Peaceful protests continue in SLO County through the weekend
Protests related to the death George Floyd, a black man who died after Minneapolis police officer Derek Chauvin knelt on his neck for more than eight minutes, continued into the weekend in San Luis Obispo County.
Sunday marked the eighth consecutive day of protests around the county, from Nipomo to Paso Robles, joining the multitude of protests around the nation.
On Saturday, a protest in Morro Bay gathered about 100 to 200 residents. The peaceful protest began at 3 p.m. at the Morro Bay City Park and lasted about two hours, according to protest organizer and Morro Bay resident Nathan Moran.
“I, like many others, saw the awful video of what happened to George Floyd ... I felt like I needed to step up and I started going to protests last Tuesday,” Moran said.
He said after attending a protest in Paso Robles and the NAACP protest in San Luis Obispo, he wanted to organize one in Morro Bay. The protest was not affiliated with any organization.
He said he organized the march in support of the Black Lives Matter movement and hopes to bring about police reform.
“I understand that there are a lot of different goals that this movement has ... This is the largest civil rights movement in history,” he said, referencing the nationwide and global protests against racial injustice.
He said he originally anticipated about 25 to 50 people would go and was happily surprised that more than 100 people gathered to support the movement.

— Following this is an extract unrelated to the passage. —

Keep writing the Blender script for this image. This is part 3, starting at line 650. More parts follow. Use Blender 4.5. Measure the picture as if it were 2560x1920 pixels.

Moran said while police were present, none had riot gear. As protesters marched they held signs and chanted “no justice, no peace.”
“While we are a small community, it doesn’t give us a right to sit by an let other people do the fighting,” Moran said of Morro Bay.
On Sunday, about 200 residents gathered for an hour-long peaceful protest in Atascadero.
The protest began at 4 p.m. at the Sunken Gardens, and protesters marched to the Atascadero Police Station.
Before heading back to the gardens, protesters held an 8 minute and 46 second moment of silence — the amount of time Chauvin had his knee on Floyd’s neck.
At one point in the protest, the crowd was split in two, with half chanting “George Floyd” and the other half chanting “Breonna Taylor,” who was killed March 13 in Louisville, Kentucky, when police officers rammed into her home and shot her at least eight times.
This protest also did not appear to be affiliated with an organization.
Protests in the county began May 30 and there has been at least one protest per day in San Luis Obispo County. A protest on Thursday which was organized by the NAACP garnered an estimated 3,000 people.